Baby P official: More children will die over cuts

MORE vulnerable children will die at the hands of their “desperate” parents as a result of funding cuts, disgraced former children’s services boss Sharon Shoesmith warned yesterday.

Baby P official: More children will die over cuts

Shoesmith, who lost her job after the Baby P tragedy, suggested that all the “good developments” in social care since then will be undone by a “dreadful” financial situation.

She issued the warning in her first national public speech since her dismissal in 2008.

She also told the North of England Education Conference in Blackpool that she was still struggling to live with the death of Peter Connelly more than three years after he died.

She said: “I want to start by saying that the murder of Peter Connelly when I was director of children’s services in Haringey is something I struggle to live with every day, as do the social workers who knew him.

“There was never any doubt about how sorry and distressed we were by his brutal murder.”

Shoesmith received a warm reception from delegates, who applauded for 40 seconds after her speech.
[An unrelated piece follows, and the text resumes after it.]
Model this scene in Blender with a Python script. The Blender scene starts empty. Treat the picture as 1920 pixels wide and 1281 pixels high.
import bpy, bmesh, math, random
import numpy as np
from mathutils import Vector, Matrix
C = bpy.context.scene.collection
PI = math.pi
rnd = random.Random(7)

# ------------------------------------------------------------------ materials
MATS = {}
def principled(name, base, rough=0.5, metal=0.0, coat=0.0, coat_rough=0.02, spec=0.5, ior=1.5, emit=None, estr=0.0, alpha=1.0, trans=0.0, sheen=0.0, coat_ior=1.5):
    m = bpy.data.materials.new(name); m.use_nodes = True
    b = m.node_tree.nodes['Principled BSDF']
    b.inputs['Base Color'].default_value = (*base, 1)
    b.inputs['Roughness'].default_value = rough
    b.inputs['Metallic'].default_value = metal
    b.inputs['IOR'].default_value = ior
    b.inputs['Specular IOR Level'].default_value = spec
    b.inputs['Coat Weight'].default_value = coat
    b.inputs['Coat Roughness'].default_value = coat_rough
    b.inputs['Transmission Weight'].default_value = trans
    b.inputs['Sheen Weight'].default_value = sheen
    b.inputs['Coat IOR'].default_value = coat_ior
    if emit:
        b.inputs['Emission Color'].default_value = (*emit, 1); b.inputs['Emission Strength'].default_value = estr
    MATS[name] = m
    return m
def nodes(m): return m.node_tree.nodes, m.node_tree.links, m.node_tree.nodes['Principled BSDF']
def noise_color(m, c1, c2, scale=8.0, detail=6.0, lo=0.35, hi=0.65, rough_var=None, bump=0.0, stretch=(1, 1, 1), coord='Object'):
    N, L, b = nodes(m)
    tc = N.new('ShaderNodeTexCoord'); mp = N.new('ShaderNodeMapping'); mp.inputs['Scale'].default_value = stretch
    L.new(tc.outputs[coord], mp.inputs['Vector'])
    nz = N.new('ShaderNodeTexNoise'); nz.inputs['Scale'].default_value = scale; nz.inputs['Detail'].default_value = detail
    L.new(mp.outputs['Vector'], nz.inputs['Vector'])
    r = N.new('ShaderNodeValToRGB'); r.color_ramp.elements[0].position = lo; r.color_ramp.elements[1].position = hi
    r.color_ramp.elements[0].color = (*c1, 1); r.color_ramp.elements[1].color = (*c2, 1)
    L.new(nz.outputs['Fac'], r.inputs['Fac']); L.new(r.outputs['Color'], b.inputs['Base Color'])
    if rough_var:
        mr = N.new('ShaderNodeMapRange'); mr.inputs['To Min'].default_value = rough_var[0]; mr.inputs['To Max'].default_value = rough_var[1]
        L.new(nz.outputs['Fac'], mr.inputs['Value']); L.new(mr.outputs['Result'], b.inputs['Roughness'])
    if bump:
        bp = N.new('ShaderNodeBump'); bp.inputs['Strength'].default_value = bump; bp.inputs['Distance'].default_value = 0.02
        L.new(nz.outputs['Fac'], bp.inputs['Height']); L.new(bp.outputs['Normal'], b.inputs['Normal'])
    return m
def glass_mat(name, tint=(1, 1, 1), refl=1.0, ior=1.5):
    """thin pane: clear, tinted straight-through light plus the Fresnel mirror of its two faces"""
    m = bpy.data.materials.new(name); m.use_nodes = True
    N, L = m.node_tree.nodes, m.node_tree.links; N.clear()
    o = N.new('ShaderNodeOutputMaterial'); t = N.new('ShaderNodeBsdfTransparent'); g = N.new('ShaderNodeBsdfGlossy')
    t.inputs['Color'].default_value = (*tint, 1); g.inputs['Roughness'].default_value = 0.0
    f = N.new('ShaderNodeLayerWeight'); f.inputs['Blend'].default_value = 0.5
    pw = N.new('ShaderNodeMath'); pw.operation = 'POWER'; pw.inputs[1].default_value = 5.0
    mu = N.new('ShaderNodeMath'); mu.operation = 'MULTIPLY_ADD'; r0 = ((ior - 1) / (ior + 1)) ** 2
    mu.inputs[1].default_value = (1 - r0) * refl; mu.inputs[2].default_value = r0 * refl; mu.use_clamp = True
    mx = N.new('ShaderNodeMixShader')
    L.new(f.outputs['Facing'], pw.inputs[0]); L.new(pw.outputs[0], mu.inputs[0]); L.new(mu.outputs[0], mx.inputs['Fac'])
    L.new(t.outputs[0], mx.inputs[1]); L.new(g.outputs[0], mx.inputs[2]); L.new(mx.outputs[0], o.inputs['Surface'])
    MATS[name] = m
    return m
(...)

But her attendance has caused controversy in Blackpool, with some residents angry that she has been allowed to appear.

Shoesmith was dismissed without compensation from her position at Haringey Council in north London in December 2008 after a report into her department’s failings following the Baby P case.

She lost the first round of a legal battle to overturn her dismissal, but was later granted leave to appeal against a High Court ruling that upheld her sacking.

Peter Connelly, who was known as Baby P, was 17 months old when he died in August 2007 at the hands of his mother Tracey Connelly, her lover Steven Barker and their lodger, Barker’s brother Jason Owen. The boy had suffered 50 injuries despite receiving 60 visits from social workers, doctors and police over the final eight months of his life.